Some things I’ve written about the silent generation
Sam
Smith - Places such 47 Mt. Auburn brought Boston's poets,
folksingers and the explicitly disenchanted to suggest into a mike or over
expresso that the 1950s were not all they had been cracked up to be. It was a
gentle message, because it carried little suggestion that there was anything we
could or should do about it. We were strong on analysis and abysmal at action.
We, the minority who felt something was wrong, were like dinghies come adrift,
lacking the power to do more than to rock aimlessly in inchoate discontent. I
bought a beret and shades, which went well with my cigarillos and my Balkan
Sobrani-filled pipe, but had not the slightest idea what to do with them other
than to feel slightly superior, somewhat existential, and probably condemned to
a future in which one could expect to achieve little except the maintenance of
personal honor and the avoidance of banality.
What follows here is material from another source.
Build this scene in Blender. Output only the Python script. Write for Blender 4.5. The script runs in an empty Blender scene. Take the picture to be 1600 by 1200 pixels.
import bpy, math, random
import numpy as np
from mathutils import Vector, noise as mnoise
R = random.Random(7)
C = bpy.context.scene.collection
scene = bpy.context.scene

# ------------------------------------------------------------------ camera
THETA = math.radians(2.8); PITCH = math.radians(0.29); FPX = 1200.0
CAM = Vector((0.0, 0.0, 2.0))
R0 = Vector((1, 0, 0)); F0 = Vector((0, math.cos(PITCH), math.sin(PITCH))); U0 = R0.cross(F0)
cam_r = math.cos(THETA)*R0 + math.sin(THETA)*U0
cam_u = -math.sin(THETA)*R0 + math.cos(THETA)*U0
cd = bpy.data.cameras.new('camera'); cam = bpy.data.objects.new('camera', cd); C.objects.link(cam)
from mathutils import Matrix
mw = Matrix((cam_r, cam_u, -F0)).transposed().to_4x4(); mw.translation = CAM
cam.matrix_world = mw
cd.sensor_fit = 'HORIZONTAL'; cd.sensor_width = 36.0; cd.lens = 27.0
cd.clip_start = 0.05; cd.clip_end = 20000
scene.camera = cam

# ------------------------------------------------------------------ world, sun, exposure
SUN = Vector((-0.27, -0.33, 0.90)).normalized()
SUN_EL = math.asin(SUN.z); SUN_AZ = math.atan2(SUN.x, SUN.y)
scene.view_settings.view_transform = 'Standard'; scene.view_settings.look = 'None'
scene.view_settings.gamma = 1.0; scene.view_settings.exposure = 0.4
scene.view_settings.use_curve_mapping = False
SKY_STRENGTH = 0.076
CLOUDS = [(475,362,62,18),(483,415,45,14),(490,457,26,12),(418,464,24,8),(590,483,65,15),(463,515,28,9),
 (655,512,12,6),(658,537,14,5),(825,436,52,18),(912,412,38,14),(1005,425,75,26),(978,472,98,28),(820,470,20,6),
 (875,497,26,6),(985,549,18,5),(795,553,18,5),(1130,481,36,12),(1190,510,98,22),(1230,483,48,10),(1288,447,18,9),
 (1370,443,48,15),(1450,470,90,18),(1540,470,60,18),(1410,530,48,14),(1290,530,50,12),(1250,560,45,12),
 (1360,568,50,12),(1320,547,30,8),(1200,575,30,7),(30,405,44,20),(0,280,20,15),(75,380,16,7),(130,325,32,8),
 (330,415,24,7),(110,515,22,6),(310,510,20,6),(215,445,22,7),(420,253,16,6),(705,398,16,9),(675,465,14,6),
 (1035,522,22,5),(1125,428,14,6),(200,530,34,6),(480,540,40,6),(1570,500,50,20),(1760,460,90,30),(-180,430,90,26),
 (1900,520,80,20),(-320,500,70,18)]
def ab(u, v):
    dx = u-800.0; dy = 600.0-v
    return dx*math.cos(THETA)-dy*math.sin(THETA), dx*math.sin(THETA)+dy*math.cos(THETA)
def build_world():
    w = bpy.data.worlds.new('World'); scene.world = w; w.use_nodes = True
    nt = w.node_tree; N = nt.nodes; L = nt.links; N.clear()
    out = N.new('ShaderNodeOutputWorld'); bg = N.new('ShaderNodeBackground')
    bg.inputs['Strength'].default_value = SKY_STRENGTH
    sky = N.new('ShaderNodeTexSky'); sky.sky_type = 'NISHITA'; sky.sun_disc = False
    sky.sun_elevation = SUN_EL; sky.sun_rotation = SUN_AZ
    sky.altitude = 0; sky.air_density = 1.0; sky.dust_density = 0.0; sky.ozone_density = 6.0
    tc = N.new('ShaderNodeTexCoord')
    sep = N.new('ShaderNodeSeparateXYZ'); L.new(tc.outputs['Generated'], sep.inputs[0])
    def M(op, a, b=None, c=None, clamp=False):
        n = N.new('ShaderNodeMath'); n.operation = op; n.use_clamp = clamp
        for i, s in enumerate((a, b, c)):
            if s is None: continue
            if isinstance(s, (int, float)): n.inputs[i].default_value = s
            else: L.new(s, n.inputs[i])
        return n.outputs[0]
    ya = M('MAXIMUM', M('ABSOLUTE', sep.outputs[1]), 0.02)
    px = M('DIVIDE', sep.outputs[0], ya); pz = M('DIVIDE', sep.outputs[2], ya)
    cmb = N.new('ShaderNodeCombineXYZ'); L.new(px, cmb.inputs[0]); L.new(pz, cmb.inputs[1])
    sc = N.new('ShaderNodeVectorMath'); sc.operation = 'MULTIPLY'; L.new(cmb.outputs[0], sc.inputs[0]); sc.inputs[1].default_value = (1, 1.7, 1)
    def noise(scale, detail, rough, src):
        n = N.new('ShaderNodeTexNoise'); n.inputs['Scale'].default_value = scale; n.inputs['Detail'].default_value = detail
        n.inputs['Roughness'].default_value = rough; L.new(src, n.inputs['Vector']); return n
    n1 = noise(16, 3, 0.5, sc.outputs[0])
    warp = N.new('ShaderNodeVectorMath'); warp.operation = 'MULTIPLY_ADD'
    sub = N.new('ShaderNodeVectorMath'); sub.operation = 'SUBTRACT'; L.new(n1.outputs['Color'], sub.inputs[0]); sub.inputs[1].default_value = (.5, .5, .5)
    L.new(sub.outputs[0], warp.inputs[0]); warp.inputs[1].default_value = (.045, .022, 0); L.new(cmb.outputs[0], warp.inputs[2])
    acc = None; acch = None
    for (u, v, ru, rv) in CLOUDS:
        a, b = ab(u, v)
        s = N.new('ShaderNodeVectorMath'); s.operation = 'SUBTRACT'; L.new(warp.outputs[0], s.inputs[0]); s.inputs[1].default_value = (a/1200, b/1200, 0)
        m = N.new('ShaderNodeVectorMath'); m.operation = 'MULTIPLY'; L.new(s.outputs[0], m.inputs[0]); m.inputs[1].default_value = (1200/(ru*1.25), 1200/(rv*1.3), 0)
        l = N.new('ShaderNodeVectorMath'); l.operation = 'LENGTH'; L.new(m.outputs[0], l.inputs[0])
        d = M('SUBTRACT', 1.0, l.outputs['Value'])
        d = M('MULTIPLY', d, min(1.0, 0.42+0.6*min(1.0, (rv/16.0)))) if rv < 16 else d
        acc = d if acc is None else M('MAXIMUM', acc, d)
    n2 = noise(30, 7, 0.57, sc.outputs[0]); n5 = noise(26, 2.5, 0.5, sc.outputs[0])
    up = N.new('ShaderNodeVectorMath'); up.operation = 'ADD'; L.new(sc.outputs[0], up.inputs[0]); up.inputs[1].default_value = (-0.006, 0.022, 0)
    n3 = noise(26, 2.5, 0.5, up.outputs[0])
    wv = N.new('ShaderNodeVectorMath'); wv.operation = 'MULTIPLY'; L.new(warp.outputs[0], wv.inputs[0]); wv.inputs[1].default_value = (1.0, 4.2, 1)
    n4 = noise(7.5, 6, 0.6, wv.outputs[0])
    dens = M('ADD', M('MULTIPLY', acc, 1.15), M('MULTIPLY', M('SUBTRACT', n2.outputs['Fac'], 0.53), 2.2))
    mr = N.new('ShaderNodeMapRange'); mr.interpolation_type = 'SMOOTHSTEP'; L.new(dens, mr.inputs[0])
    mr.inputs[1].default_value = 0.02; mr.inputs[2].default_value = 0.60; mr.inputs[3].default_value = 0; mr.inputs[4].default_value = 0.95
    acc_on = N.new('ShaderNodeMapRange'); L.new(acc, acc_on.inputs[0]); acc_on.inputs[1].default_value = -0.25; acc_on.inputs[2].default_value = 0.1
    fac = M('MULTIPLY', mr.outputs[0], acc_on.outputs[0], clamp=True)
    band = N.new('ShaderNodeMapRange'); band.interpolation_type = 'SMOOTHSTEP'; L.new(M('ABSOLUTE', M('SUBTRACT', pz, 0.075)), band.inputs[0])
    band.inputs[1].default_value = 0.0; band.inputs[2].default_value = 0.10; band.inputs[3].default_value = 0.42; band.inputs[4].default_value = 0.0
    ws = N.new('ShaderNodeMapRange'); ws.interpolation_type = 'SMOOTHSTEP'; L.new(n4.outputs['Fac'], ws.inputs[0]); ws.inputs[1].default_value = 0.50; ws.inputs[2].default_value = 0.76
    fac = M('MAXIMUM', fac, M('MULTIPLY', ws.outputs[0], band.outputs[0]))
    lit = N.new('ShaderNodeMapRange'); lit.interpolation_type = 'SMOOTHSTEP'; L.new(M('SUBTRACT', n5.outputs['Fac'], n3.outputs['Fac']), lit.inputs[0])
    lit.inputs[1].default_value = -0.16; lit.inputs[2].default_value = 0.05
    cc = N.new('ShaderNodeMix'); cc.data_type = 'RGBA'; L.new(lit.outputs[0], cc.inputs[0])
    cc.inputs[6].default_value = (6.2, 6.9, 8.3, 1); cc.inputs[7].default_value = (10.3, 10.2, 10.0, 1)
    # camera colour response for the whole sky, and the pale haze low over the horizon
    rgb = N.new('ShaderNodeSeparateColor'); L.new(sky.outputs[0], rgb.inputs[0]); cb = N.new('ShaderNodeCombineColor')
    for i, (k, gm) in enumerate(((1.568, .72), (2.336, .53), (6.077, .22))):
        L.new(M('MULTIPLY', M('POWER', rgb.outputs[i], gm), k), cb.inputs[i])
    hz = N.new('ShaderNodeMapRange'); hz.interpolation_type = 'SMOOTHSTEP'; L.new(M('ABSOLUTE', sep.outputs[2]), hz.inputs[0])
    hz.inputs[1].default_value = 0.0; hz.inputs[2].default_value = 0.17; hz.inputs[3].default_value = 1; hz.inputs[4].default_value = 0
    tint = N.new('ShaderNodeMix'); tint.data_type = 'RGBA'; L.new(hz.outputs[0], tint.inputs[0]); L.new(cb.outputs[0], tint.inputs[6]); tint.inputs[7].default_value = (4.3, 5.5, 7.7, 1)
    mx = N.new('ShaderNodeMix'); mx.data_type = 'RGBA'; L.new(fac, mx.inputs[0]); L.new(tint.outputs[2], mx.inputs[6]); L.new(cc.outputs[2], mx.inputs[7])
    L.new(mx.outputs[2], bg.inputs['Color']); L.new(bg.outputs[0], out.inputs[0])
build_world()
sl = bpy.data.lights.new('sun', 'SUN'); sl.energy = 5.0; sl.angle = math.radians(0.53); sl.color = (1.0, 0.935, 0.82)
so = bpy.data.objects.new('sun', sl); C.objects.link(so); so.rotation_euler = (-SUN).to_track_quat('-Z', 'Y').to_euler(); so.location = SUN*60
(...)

It was, after all, what we were being taught at
the Brattle Theatre. The Brattle, two years before I arrived at Harvard, began
running Humphrey Bogart films in repertoire throughout reading period. We
gathered faithfully and repeatedly to learn from the master, mimicking such
lines as "I stick my neck out for nobody."
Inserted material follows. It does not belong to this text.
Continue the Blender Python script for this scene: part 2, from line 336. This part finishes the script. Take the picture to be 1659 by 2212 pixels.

Later, in the sixties, when I was over thirty, it
was said that people my age couldn't be trusted; It wasn't true, though. We
could be trusted. We just couldn't be relied upon. Our cultural heroes didn't
man the barricades. They hit the road. Our goal wasn't to overthrow the
establishment, someone would say later, but to make it irrelevant. Or, like
Miles Davis in concert, to play with your back to it. Some of us made Bogart an
anti-hero in part, I think, because we already suspected that America was our
own Casablanca, a place of seductive illusions and baroque deceptions, where
nothing was as it appeared. Bogart, with skill and cool, knew how to adapt to
the chaos and deceit without betraying his own code. It was a model we needed.
o
We had been taught that
if we crawled under our
desks, we would be safe from The Bomb. Even our teachers lied to us. Yet
it never occurred to us to try to change the world. When
change finally did come, we would do what we did best. We adapted. From
conventional sex to free sex to frightened sex, we adapted. From mass
movements
to monomaniacal interest groups, we adapted. From integration to
nationalism to
political correctness, we adapted. From communes to condos, we adapted.
From
Beatles to rap, from bongos to cell phones, and from Aquarius to
apocalypse, we
adapted. And given that these weren't even our revolutions, we did it
pretty
well.
The one revolution that was truly ours, the civil
rights movement, the boomer braggarts would claim for themselves. And, being
the silent generation, we let them. Our virtue and our failing was that we
would never enjoy the hubris of those older and younger than ourselves. Our
virtue because we were modest enough to actually have learned something from
what happened; our failing because the footing never seemed solid enough to
permit us to do much with what we had learned.
o
They called my generation the "silent" one, the
one America skipped in moving from George Bush to Bill Clinton. Maybe some of
us were quiet because we were trying to figure out how to avoid becoming the
man in the gray flannel suit or part of the lonely crowd. The struggle, we
thought, was about individuality and no one spoke of movements. Our cultural
heroes didn't organize anything. They hit the road. Our goal wasn't to
overthrow the establishment, someone would say a decade later, but to make it
irrelevant. When we were in our 30s, we were told that we already were too old
to be trusted. It wasn't really true; in many ways the 60s was just the mass
movement of something that had started in the 50s with our coffee houses, music
and conscious political apathy. We were the warmup band for the 1960s.